* [What is being asked]:
Only the lines from the start up to and including the line containing "return rings" should be repeated, word for word.
# Records supplied start
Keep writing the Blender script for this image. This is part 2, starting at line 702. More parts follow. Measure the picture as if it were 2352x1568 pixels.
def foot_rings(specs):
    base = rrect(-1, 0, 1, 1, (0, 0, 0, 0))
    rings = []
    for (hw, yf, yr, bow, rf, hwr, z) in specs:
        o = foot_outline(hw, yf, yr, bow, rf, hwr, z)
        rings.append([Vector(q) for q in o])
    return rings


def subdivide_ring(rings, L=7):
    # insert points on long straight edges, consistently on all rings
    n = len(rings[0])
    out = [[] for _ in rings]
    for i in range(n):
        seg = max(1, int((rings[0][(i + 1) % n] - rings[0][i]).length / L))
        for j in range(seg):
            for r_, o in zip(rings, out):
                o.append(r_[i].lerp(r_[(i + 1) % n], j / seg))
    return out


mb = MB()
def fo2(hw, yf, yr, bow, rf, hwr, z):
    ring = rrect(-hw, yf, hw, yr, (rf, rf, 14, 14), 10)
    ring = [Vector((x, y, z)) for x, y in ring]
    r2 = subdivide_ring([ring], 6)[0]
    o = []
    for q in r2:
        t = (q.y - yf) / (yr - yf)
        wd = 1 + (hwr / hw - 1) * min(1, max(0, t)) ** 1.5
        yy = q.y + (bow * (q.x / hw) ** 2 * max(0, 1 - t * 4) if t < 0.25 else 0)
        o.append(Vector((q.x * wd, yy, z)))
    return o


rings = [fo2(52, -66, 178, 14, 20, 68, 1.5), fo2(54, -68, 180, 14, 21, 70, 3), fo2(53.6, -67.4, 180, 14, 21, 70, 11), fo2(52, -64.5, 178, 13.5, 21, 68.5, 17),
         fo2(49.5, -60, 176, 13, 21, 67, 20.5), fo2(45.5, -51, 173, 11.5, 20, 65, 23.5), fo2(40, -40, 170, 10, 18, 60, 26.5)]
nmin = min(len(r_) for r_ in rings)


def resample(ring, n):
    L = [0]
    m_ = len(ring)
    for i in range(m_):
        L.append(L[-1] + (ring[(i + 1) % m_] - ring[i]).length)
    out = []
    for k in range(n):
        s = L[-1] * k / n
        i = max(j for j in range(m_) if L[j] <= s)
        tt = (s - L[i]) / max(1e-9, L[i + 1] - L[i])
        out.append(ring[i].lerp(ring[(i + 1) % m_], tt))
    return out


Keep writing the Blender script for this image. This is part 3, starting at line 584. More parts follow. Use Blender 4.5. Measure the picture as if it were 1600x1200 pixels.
# Records supplied end
* [Final result]:
Keep writing the Blender script for this image. This is part 2, starting at line 702. More parts follow. Measure the picture as if it were 2352x1568 pixels.
def foot_rings(specs):
    base = rrect(-1, 0, 1, 1, (0, 0, 0, 0))
    rings = []
    for (hw, yf, yr, bow, rf, hwr, z) in specs:
        o = foot_outline(hw, yf, yr, bow, rf, hwr, z)
        rings.append([Vector(q) for q in o])
    return rings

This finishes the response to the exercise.